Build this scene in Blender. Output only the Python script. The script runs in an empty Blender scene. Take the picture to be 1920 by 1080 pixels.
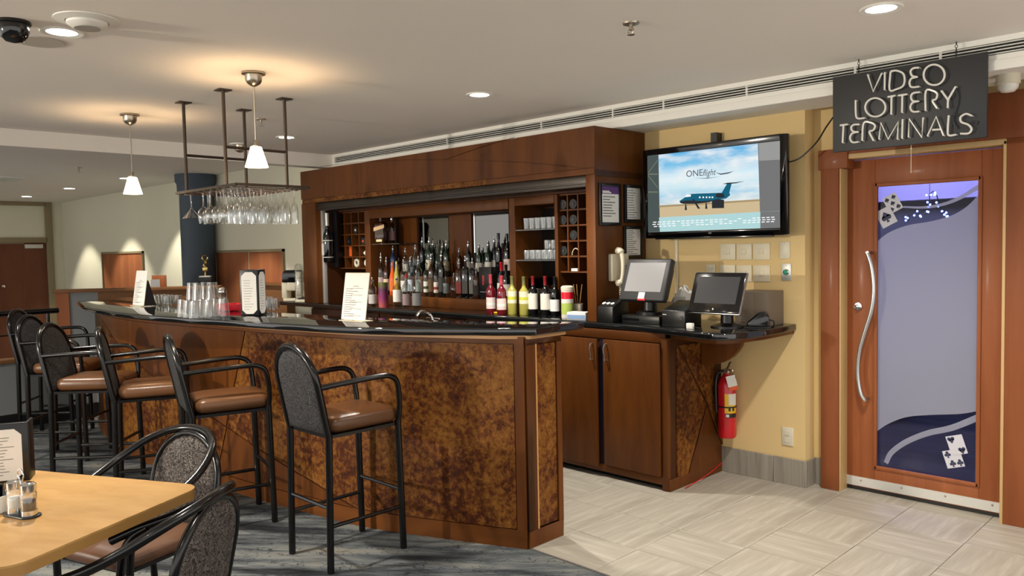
import bpy, bmesh, math, random
from mathutils import Vector, Matrix, Euler
random.seed(7)
scene = bpy.context.scene
COL = scene.collection
PI = math.pi
rad = math.radians

def S(r, g, b):
    f = lambda c: (c/255/12.92) if c/255 <= .04045 else ((c/255+.055)/1.055)**2.4
    return (f(r), f(g), f(b), 1)

# ---------------------------------------------------------------- camera (solved from the photograph's vanishing points)
FPX = 1480.2
def cam_axes(yaw, pitch, roll):
    f = Vector((-math.sin(yaw)*math.cos(pitch), math.cos(yaw)*math.cos(pitch), -math.sin(pitch)))
    r = f.cross(Vector((0, 0, 1))).normalized(); u = r.cross(f)
    c, s = math.cos(roll), math.sin(roll)
    return c*r+s*u, -s*r+c*u, f
CR, CU, CF = cam_axes(rad(44.919), rad(2.847), rad(-1.114))
EYE = Vector((0, 0, 1.55))
cd = bpy.data.cameras.new('camera'); cam = bpy.data.objects.new('camera', cd); COL.objects.link(cam)
cd.sensor_width = 36; cd.lens = FPX/1920*36; cd.clip_start = .05; cd.clip_end = 100
cam.matrix_world = Matrix(((CR.x, CU.x, -CF.x, EYE.x), (CR.y, CU.y, -CF.y, EYE.y), (CR.z, CU.z, -CF.z, EYE.z), (0, 0, 0, 1)))
scene.camera = cam

def at(px, py, ax, val):
    """point where the line of sight through a pixel of the photograph meets a real plane of the room"""
    d = CR*((px-960)/FPX) - CU*((py-540)/FPX) + CF
    i = 'xyz'.index(ax)
    return EYE + d*((val-EYE[i])/d[i])
def height_at(x, y, py):
    lo, hi = -1, 4
    for _ in range(40):
        m = (lo+hi)/2
        v = Vector((x, y, m))-EYE
        if 540-FPX*v.dot(CU)/v.dot(CF) > py: lo = m
        else: hi = m
    return lo

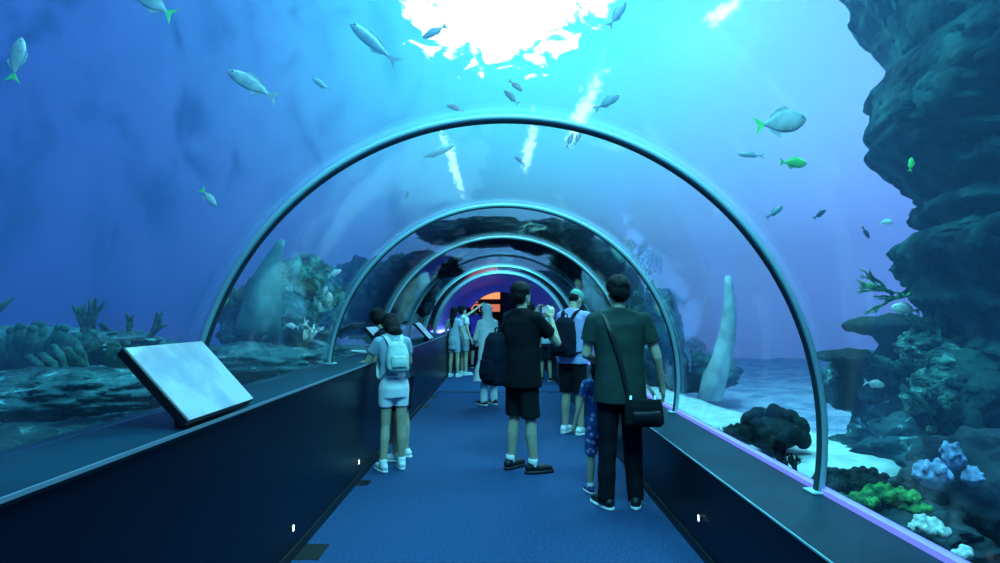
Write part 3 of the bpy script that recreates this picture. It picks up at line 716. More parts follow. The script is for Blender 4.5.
# ---------------------------------------------------------------- fish
def fish(px, py, Lpx, ang, Y, kind, label, yaw=0, tail=None):
    L = Lpx/F*Y; h, th, bm_, tl = {'slim': (.13, .06, 'fish_silver', 'fish_silver'), 'jack': (.17, .07, 'fish_silver', 'fish_green'), 'bream': (.235, .08, 'fish_silver', 'fish_green'),
        'dark': (.15, .07, 'fish_dark', 'fish_dark'), 'grey': (.14, .07, 'fish_grey', 'fish_grey'), 'long': (.10, .06, 'fish_grey', 'fish_grey'), 'white': (.19, .08, 'fish_white', 'fish_white'), 'green': (.2, .08, 'fish_green', 'fish_green')}[kind]
    tl = tail or tl
    e = empty('fish', at(px, py, Y), 0, label, 'fish')
    bm = bmesh.new(); st = [(.50, .03), (.47, .28), (.40, .58), (.30, .85), (.18, 1), (.02, .97), (-.12, .78), (-.24, .48), (-.33, .24), (-.38, .17)]
    n = 14; rows = []
    for x, k in st:
        rows.append([bm.verts.new((x*L, math.cos(t)*th*L*min(1, k*1.1), math.sin(t)*h*L*k)) for t in [2*PI*i/n for i in range(n)]])
    for a, b in zip(rows, rows[1:]):
        for i in range(n): bm.faces.new((a[i], a[(i+1) % n], b[(i+1) % n], b[i]))
    bm.faces.new(rows[0]); bm.faces.new(rows[-1][::-1])
    obj('body', bm, M[bm_], e)
    def fin(name, pts, m, t=.006, M4=None):
        bm = bmesh.new(); f = [bm.verts.new((x*L, -t*L, z*L)) for x, z in pts]; g = [bm.verts.new((x*L, t*L, z*L)) for x, z in pts]
        bm.faces.new(f); bm.faces.new(g[::-1])
        for i in range(len(pts)): bm.faces.new((f[i], g[i], g[(i+1) % len(pts)], f[(i+1) % len(pts)]))
        if M4:
            for v in bm.verts: v.co = M4 @ v.co
        return obj(name, bm, M[m], e, False)
    s = h/.17
    fin('tail_fin', [(-.36, .03), (-.44, .08*min(s, 1.1)), (-.58, .19*min(s, 1)), (-.50, .02), (-.50, -.02), (-.58, -.19*min(s, 1)), (-.44, -.08*min(s, 1.1)), (-.36, -.03)], tl)
    fin('dorsal_fin', [(.22, h*.9), (.12, h*1.35), (-.05, h*1.2), (-.24, h*.62), (-.26, h*.40), (0, h*.85)], bm_)
    fin('anal_fin', [(-.02, -h*.85), (-.10, -h*1.3), (-.26, -h*.6), (-.26, -h*.38)], bm_)
    fin('pectoral_fin', [(.2, -.02), (.06, -.10), (.02, -.07), (.16, .01)], bm_, M4=Matrix.Translation((0, -th*L*1.0, 0)) @ Matrix.Rotation(.35, 4, 'Z'))
    if Lpx > 15:
        for sg in (-1, 1):
            bm = bmesh.new(); ell(bm, (.40*L, sg*th*L*.56, .03*L), (.022*L, .012*L, .022*L), n=8); obj('eye', bm, M['eye'], e)
    a = math.radians(ang); flip = -1 if math.cos(a) < 0 else 1
    d = Vector((math.cos(a)*math.cos(yaw), math.sin(yaw), math.sin(a)*math.cos(yaw))); up = Vector((0, 0, 1)) if abs(math.sin(a)) < .98 else Vector((1, 0, 0))
    sidev = up.cross(d).normalized(); up = d.cross(sidev).normalized()
    e.matrix_world = Matrix.Translation(e.location) @ Matrix((d, sidev, up)).transposed().to_4x4()
    return e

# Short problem
Output each line exactly; omit every picture.

# Output of the task
Build this scene in Blender. Output only the Python script. The script runs in an empty Blender scene. Take the picture to be 1920 by 1080 pixels.
import bpy, bmesh, math, random
from mathutils import Vector, Matrix, Euler
random.seed(7)
scene = bpy.context.scene
COL = scene.collection
PI = math.pi
rad = math.radians

def S(r, g, b):
    f = lambda c: (c/255/12.92) if c/255 <= .04045 else ((c/255+.055)/1.055)**2.4
    return (f(r), f(g), f(b), 1)

# ---------------------------------------------------------------- camera (solved from the photograph's vanishing points)
FPX = 1480.2
def cam_axes(yaw, pitch, roll):
    f = Vector((-math.sin(yaw)*math.cos(pitch), math.cos(yaw)*math.cos(pitch), -math.sin(pitch)))
    r = f.cross(Vector((0, 0, 1))).normalized(); u = r.cross(f)
    c, s = math.cos(roll), math.sin(roll)
    return c*r+s*u, -s*r+c*u, f
CR, CU, CF = cam_axes(rad(44.919), rad(2.847), rad(-1.114))
EYE = Vector((0, 0, 1.55))
cd = bpy.data.cameras.new('camera'); cam = bpy.data.objects.new('camera', cd); COL.objects.link(cam)
cd.sensor_width = 36; cd.lens = FPX/1920*36; cd.clip_start = .05; cd.clip_end = 100
cam.matrix_world = Matrix(((CR.x, CU.x, -CF.x, EYE.x), (CR.y, CU.y, -CF.y, EYE.y), (CR.z, CU.z, -CF.z, EYE.z), (0, 0, 0, 1)))
scene.camera = cam

def at(px, py, ax, val):
    """point where the line of sight through a pixel of the photograph meets a real plane of the room"""
    d = CR*((px-960)/FPX) - CU*((py-540)/FPX) + CF
    i = 'xyz'.index(ax)
    return EYE + d*((val-EYE[i])/d[i])
def height_at(x, y, py):
    lo, hi = -1, 4
    for _ in range(40):
        m = (lo+hi)/2
        v = Vector((x, y, m))-EYE
        if 540-FPX*v.dot(CU)/v.dot(CF) > py: lo = m
        else: hi = m
    return lo

Write part 3 of the bpy script that recreates this picture. It picks up at line 716. More parts follow. The script is for Blender 4.5.
# ---------------------------------------------------------------- fish
def fish(px, py, Lpx, ang, Y, kind, label, yaw=0, tail=None):
    L = Lpx/F*Y; h, th, bm_, tl = {'slim': (.13, .06, 'fish_silver', 'fish_silver'), 'jack': (.17, .07, 'fish_silver', 'fish_green'), 'bream': (.235, .08, 'fish_silver', 'fish_green'),
        'dark': (.15, .07, 'fish_dark', 'fish_dark'), 'grey': (.14, .07, 'fish_grey', 'fish_grey'), 'long': (.10, .06, 'fish_grey', 'fish_grey'), 'white': (.19, .08, 'fish_white', 'fish_white'), 'green': (.2, .08, 'fish_green', 'fish_green')}[kind]
    tl = tail or tl
    e = empty('fish', at(px, py, Y), 0, label, 'fish')
    bm = bmesh.new(); st = [(.50, .03), (.47, .28), (.40, .58), (.30, .85), (.18, 1), (.02, .97), (-.12, .78), (-.24, .48), (-.33, .24), (-.38, .17)]
    n = 14; rows = []
    for x, k in st:
        rows.append([bm.verts.new((x*L, math.cos(t)*th*L*min(1, k*1.1), math.sin(t)*h*L*k)) for t in [2*PI*i/n for i in range(n)]])
    for a, b in zip(rows, rows[1:]):
        for i in range(n): bm.faces.new((a[i], a[(i+1) % n], b[(i+1) % n], b[i]))
    bm.faces.new(rows[0]); bm.faces.new(rows[-1][::-1])
    obj('body', bm, M[bm_], e)
    def fin(name, pts, m, t=.006, M4=None):
        bm = bmesh.new(); f = [bm.verts.new((x*L, -t*L, z*L)) for x, z in pts]; g = [bm.verts.new((x*L, t*L, z*L)) for x, z in pts]
        bm.faces.new(f); bm.faces.new(g[::-1])
        for i in range(len(pts)): bm.faces.new((f[i], g[i], g[(i+1) % len(pts)], f[(i+1) % len(pts)]))
        if M4:
            for v in bm.verts: v.co = M4 @ v.co
        return obj(name, bm, M[m], e, False)
    s = h/.17
    fin('tail_fin', [(-.36, .03), (-.44, .08*min(s, 1.1)), (-.58, .19*min(s, 1)), (-.50, .02), (-.50, -.02), (-.58, -.19*min(s, 1)), (-.44, -.08*min(s, 1.1)), (-.36, -.03)], tl)
    fin('dorsal_fin', [(.22, h*.9), (.12, h*1.35), (-.05, h*1.2), (-.24, h*.62), (-.26, h*.40), (0, h*.85)], bm_)
    fin('anal_fin', [(-.02, -h*.85), (-.10, -h*1.3), (-.26, -h*.6), (-.26, -h*.38)], bm_)
    fin('pectoral_fin', [(.2, -.02), (.06, -.10), (.02, -.07), (.16, .01)], bm_, M4=Matrix.Translation((0, -th*L*1.0, 0)) @ Matrix.Rotation(.35, 4, 'Z'))
    if Lpx > 15:
        for sg in (-1, 1):
            bm = bmesh.new(); ell(bm, (.40*L, sg*th*L*.56, .03*L), (.022*L, .012*L, .022*L), n=8); obj('eye', bm, M['eye'], e)
    a = math.radians(ang); flip = -1 if math.cos(a) < 0 else 1
    d = Vector((math.cos(a)*math.cos(yaw), math.sin(yaw), math.sin(a)*math.cos(yaw))); up = Vector((0, 0, 1)) if abs(math.sin(a)) < .98 else Vector((1, 0, 0))
    sidev = up.cross(d).normalized(); up = d.cross(sidev).normalized()
    e.matrix_world = Matrix.Translation(e.location) @ Matrix((d, sidev, up)).transposed().to_4x4()
    return e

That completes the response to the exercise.